EXERCISE - List each line holding the string "this".

PROVIDED RECORDS -

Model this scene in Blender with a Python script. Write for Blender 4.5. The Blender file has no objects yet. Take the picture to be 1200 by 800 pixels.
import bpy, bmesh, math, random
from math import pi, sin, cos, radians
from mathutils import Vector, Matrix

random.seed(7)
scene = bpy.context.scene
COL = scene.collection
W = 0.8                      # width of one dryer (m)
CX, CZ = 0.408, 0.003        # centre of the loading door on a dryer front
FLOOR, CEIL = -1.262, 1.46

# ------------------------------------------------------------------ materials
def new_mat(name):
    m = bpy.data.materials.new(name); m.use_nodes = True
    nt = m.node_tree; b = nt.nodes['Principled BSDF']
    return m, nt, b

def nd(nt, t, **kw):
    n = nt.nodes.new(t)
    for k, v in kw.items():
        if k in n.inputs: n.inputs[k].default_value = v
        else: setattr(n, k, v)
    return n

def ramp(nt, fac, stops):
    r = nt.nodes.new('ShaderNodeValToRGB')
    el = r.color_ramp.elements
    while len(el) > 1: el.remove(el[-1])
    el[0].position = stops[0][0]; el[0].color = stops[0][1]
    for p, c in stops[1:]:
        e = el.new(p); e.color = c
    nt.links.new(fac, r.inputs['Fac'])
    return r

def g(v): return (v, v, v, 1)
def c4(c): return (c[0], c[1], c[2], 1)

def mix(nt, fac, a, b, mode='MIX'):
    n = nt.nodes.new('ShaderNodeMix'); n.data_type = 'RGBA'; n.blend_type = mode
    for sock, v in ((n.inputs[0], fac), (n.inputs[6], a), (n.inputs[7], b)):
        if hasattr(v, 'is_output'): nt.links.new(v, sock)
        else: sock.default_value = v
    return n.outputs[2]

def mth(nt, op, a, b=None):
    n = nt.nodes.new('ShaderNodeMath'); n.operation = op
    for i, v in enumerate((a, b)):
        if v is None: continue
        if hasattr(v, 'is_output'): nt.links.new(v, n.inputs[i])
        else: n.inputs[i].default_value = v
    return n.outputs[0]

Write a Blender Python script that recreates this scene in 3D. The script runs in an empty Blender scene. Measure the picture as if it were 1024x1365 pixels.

ANSWER TO THE PROBLEM -
Model this scene in Blender with a Python script. Write for Blender 4.5. The Blender file has no objects yet. Take the picture to be 1200 by 800 pixels.
Write a Blender Python script that recreates this scene in 3D. The script runs in an empty Blender scene. Measure the picture as if it were 1024x1365 pixels.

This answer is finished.